4.3. Solving a technical problem
According to the established case law of the boards of appeal, alleged advantages to which the patent proprietor/applicant merely refers, without offering sufficient evidence to support the comparison with the closest prior art, cannot be taken into consideration in determining the problem underlying the invention and therefore in assessing inventive step (see e.g. T 20/81, OJ 1982, 217; T 181/82, OJ 1984, 401; T 1051/97; T 632/03; T 1211/07; T 736/12; T 2400/12; T 825/18; T 2210/19). In T 1027/08 the board added that there was no reason to deviate from this case law as it was based on the understandable rule that a patent could only properly be granted for a solution claimed as non-obvious if it actually achieved the alleged effect.
If the patent proprietor/applicant alleges the fact that the claimed invention improves a technical effect, then the burden of proof for that fact rests upon him (T 355/97, T 1213/03, T 1097/09, T 2418/10, T 1487/16). In the absence of any data confirming the alleged improvement, such an effect cannot be taken into account in the formulation of the technical problem (T 2044/09).

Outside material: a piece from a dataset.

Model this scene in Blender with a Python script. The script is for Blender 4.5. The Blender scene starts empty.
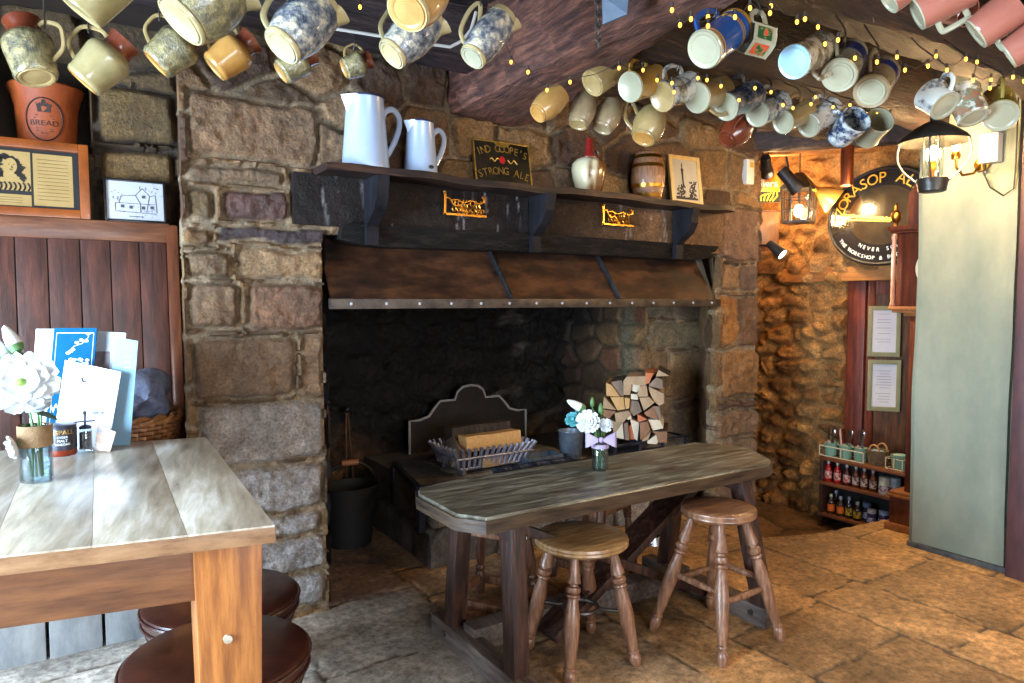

In T 524/17 the board found it was not credible that the problem was solved over the whole range claimed. It held that where the closest prior art already showed improved values for certain properties which were said in the patent to be improved, it was up to the proprietor to show by means of suitable evidence that there was indeed such an improvement. In the absence of such evidence, it must be concluded that there was no such improvement and, thus, the problem was not solved. In T 1346/16 the board concluded that the claimed subject-matter could be plausibly considered to have solved the technical problem ("technically plausible").
In T 946/16 the board rejected the patent proprietor's formulation of the problem because it defined the quality of the copolymers obtained by the claimed method purely in absolute terms ("high quality"). To arrive at a an objective definition of the problem actually solved as compared with the closest prior art (D2), it instead had to be established whether the copolymer quality achieved using the claimed method was higher, similar or lower than that achieved in D2. In view of the technical arguments and the evidence adduced, the board considered that the patent proprietor had failed to show that the alleged improvement in copolymer quality over that achieved using the prior-art method was credible.
In T 2514/16 the board found that the respondent had demonstrated with D16 that an effect was achieved for at least part of the claim at issue and that the burden of proving that this effect was not achievable across the whole breadth of the claim thus lay with appellant 1. Appellant 1 contended that, according to T 1188/00, it was for the patent proprietor to prove this. The board, however, considered that the reason that conclusion had been reached in T 1188/00 was that the effect (improvement) alleged by the patent proprietor there had been found to be not credible, and so the circumstances were not comparable with those now at issue. In the absence of relevant comparative tests, appellant 1's objection was held to be unconvincing.
In T 575/17 the board held that, where there was no direct or plausible disclosure in the application as a whole of how the envisaged effect of the invention was achieved or of why the problem was solved by the claimed features, how this worked could also be deduced from the teaching of other (pre-published) documents. In the case in hand, the board, referring to documents E1 to E3 and E5, observed that using prefabricated implants for better thermal conductivity had long been known in detail. The skilled person would have no technical difficulty in applying the teaching of these documents to the "insulated metal substrate" technology that had later become established. It did not matter that the documents recorded an "old technology"; they contained the general technical teaching that an object inserted into the metal (substrate) could be used to improve the conduction of an electrical component's heat.